L’indexation ne commence donc à courir que le jour où il peut jouir pleinement du bien. "Très souvent, les parents font donation d'un bien en s'en réservant l'usufruit ou associent la donation à une interdiction d’aliénation", indique Anouck Lejeune. "Une discussion reste donc possible si un enfant a reçu un bien en pleine propriété, tandis que l'autre n'a reçu que la nue-propriété d'un bien."
Si l'on se réfère à l'exemple de Jean et Lisa (lire ci-dessus), il faut attendre le jour du décès pour que Lisa acquière la maîtrise du portefeuille. On tiendra donc compte de la valeur au jour du décès et non de la valeur au jour de la donation.
Selon les règles du rapport, dans ce cas Jean a reçu 100.000 euros et Lisa 300.000 euros. Lisa a donc à l’égard de Jean une dette d’un montant de 100.000 euros.
Lisa n’a pas de certitude relative à la donation. Heureusement, elle ne devra désormais plus céder une part de son portefeuille à son frère, mais elle devra lui payer 100.000 euros...
Anciennes donations: nouvelles règles
Toutes les donations émanant de personnes décédées depuis le 1er septembre 2018 sont soumises aux nouvelles règles, même si ces donations ont été effectuées avant cette date. Mais les personnes qui ont fait des donations à leurs enfants à différentes dates peuvent avoir intérêt à faire appel aux anciennes règles.
Prenons à nouveau l’exemple de Jean et de Lisa.
Les donations qu'ils ont reçues ont été faites il y a 10 ans. Donc avant 2018. Vu que les règles de rapport actuelles s’appliquent à ces anciennes donations, leur valeur sera indexée jusqu’à la date du décès. Cela égalisera la valeur des deux donations.

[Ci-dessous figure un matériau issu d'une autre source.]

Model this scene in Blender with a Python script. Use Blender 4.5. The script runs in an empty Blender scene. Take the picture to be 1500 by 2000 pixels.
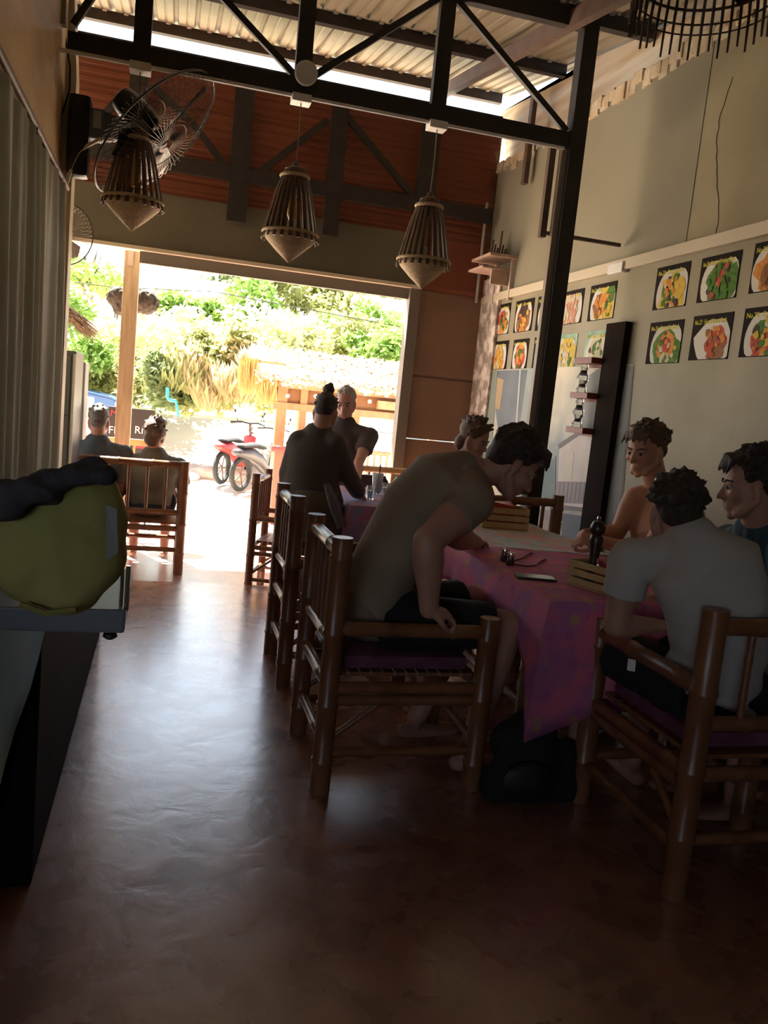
import bpy, bmesh, math, random
from mathutils import Vector as V, Matrix, noise
from math import sin, cos, pi, radians, sqrt
random.seed(7)
C = bpy.context.scene.collection
S = bpy.context.scene
# ---------------- camera ----------------
F_PX = 1600.0
PITCH, ROLL, YAW, EYE = radians(7.54), radians(5.7), radians(15.35), V((0, 0, 1.4))
fw = V((sin(YAW)*cos(PITCH), cos(YAW)*cos(PITCH), -sin(PITCH)))
rt = V((cos(YAW), -sin(YAW), 0)); up = rt.cross(fw)
rt, up = cos(ROLL)*rt + sin(ROLL)*up, -sin(ROLL)*rt + cos(ROLL)*up
cam = bpy.data.cameras.new('camera'); co = bpy.data.objects.new('camera', cam); C.objects.link(co)
co.matrix_world = Matrix(((rt.x, up.x, -fw.x, EYE.x), (rt.y, up.y, -fw.y, EYE.y), (rt.z, up.z, -fw.z, EYE.z), (0, 0, 0, 1)))
cam.sensor_fit = 'VERTICAL'; cam.sensor_height = 36; cam.lens = 36*F_PX/2000; cam.clip_start = .05; cam.clip_end = 500
S.camera = co
def at(px, py, x=None, y=None, z=None, d=None):
    """room point measured from the survey photo, on the plane x=, y= or z=, or at depth d"""
    r = fw + rt*((px-750)/F_PX) - up*((py-1000)/F_PX)
    t = (x-EYE.x)/r.x if x is not None else (y-EYE.y)/r.y if y is not None else (z-EYE.z)/r.z if z is not None else d
    return EYE + r*t
# ---------------- world, sun, exposure ----------------
W = bpy.data.worlds.new('sky'); S.world = W; W.use_nodes = True
wn = W.node_tree.nodes; wl = W.node_tree.links
bg = wn['Background']
sky = wn.new('ShaderNodeTexSky'); sky.sky_type = 'HOSEK_WILKIE'; sky.turbidity = 4; sky.ground_albedo = .6
sky.sun_direction = V((-.25, .5, .8)).normalized()
hs = wn.new('ShaderNodeHueSaturation'); hs.inputs['Saturation'].default_value = .55
wl.new(sky.outputs[0], hs.inputs['Color']); wl.new(hs.outputs[0], bg.inputs[0])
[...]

Mais il se peut que leur père ait envisagé les choses autrement. Supposons que Jean ait bien mené sa barque et se soit constitué déjà un beau patrimoine, alors que Lisa ait été mal inspirée en gérant son portefeuille d’investissements, ce qui a fait chuter sa valeur à 50.000 euros. Le père souhaite tenir compte de cette situation. "Dans ce cas, un pacte successoral ponctuel peut offrir une solution, conseille Anouck Lejeune. Il permet, pour des aspects très spécifiques d'une donation ou d’un héritage, de conclure des accords entre les futurs héritiers. Ainsi, dans une telle convention, il est possible de s'accorder sur la valeur de la donation."
Une aide matérielle plutôt qu'une donation
Supposons enfin que Jean achète lui-même le terrain à bâtir et que son père participe activement aux travaux de construction de sa maison.
Des années plus tard, le père n'est plus capable d'aider sa fille Lisa à réaliser des travaux dans sa maison. Qu'à cela ne tienne, il lui donne alors une somme d'argent pour payer un homme de métier.
"Les avantages retirés des dons de services (entre autres, bénéficier d’une aide pratique pour la construction de sa maison, rester vivre de longues années chez ses parents, se faire payer des études à l’étranger…) ne sont pas soumis aux règles de rapport", souligne Anouck Lejeune. Résultat: au décès du père, Lisa devra rapporter la somme qu'il lui a donnée, alors qu'il ne sera pas tenu compte des longs mois de travail du père dans la maison de Jean. "Un pacte successoral global ou un pacte familial peut régler la question", suggère Anouck Lejeune. Jean reconnaîtra avoir reçu un montant équivalent et déclarera qu'il ne réclamera pas une part de la donation qui a été faite à sa sœur.